WHAT IS ASKED -
Skip the pictures, please, and write out exactly the lines from the opening of the data through the line containing "S.view_settings.exposure = 0".

STORED DATA -
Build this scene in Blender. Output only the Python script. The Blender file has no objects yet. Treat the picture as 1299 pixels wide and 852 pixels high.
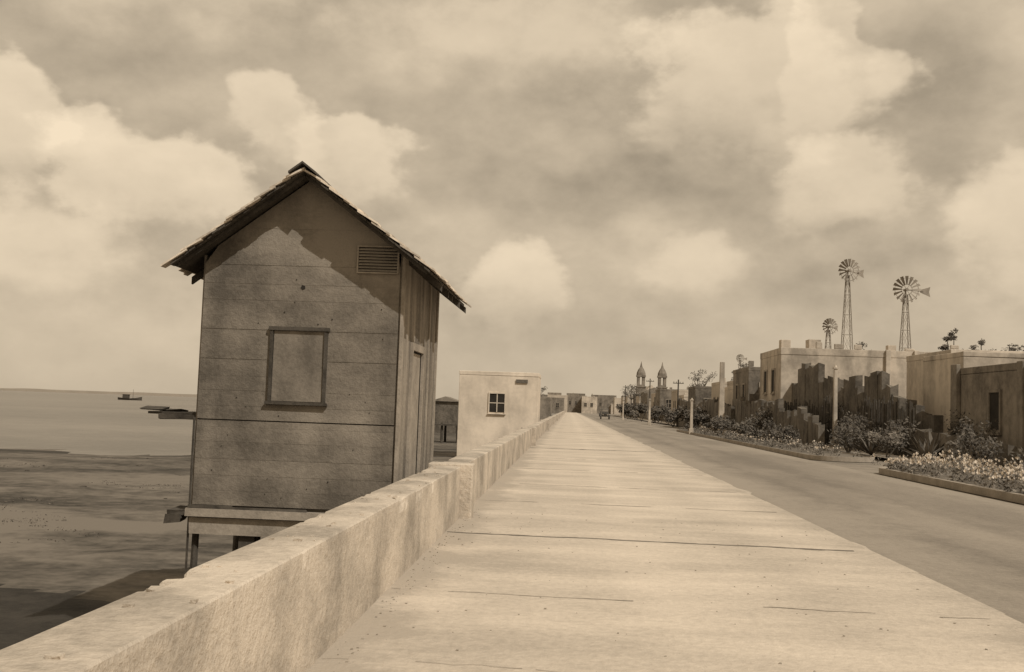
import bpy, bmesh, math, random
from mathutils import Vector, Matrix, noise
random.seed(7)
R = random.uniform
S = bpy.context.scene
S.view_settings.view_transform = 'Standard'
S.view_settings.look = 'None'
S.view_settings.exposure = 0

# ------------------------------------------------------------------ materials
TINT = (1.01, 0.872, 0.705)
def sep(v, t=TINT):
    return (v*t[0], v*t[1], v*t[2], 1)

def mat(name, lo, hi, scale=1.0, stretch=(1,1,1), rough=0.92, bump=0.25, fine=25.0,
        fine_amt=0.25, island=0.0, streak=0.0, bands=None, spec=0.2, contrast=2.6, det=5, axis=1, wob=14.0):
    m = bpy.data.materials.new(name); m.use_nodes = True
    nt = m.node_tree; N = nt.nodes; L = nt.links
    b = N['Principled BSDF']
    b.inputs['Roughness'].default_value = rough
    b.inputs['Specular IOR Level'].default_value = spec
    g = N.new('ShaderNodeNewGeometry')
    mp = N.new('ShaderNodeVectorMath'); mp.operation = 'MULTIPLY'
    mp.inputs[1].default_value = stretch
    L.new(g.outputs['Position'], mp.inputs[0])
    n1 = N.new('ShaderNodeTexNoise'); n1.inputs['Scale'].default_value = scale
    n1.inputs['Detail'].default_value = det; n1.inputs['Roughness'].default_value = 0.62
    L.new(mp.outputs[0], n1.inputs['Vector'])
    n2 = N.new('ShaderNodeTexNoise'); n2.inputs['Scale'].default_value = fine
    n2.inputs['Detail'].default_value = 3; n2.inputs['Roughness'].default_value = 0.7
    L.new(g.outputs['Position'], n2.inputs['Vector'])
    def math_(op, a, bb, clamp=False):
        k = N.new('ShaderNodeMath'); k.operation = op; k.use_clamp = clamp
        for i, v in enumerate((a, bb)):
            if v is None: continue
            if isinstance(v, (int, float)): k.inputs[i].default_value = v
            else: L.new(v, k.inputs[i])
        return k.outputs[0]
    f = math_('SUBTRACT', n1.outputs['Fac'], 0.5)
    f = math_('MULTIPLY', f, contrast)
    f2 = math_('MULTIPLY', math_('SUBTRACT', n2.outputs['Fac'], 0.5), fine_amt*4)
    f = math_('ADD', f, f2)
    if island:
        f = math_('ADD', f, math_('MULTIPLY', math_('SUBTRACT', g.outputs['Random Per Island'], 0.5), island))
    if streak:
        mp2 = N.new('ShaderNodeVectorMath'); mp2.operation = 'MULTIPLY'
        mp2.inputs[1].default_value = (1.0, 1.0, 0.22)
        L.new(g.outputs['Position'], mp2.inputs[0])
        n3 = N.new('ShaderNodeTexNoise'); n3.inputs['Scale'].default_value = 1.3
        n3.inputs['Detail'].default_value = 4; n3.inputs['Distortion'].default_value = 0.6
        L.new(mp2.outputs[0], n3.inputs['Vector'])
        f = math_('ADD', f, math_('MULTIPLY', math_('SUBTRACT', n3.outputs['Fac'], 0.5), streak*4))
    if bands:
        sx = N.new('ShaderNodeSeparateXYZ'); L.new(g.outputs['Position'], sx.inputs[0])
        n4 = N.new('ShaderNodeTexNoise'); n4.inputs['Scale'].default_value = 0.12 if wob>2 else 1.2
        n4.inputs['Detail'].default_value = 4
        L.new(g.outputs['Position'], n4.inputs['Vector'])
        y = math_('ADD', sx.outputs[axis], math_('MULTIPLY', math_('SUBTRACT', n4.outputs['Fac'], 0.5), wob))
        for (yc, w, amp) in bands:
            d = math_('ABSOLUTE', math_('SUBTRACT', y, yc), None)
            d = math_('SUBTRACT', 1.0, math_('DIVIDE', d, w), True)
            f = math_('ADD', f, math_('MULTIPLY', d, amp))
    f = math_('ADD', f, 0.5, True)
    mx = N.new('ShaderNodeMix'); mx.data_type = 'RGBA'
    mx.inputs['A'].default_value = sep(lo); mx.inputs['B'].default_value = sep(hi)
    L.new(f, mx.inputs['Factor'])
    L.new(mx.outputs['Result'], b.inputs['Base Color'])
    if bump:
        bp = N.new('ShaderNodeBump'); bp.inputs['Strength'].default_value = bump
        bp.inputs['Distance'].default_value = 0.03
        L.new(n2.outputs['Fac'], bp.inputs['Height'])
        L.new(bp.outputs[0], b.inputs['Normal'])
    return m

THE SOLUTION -
Build this scene in Blender. Output only the Python script. The Blender file has no objects yet. Treat the picture as 1299 pixels wide and 852 pixels high.
import bpy, bmesh, math, random
from mathutils import Vector, Matrix, noise
random.seed(7)
R = random.uniform
S = bpy.context.scene
S.view_settings.view_transform = 'Standard'
S.view_settings.look = 'None'
S.view_settings.exposure = 0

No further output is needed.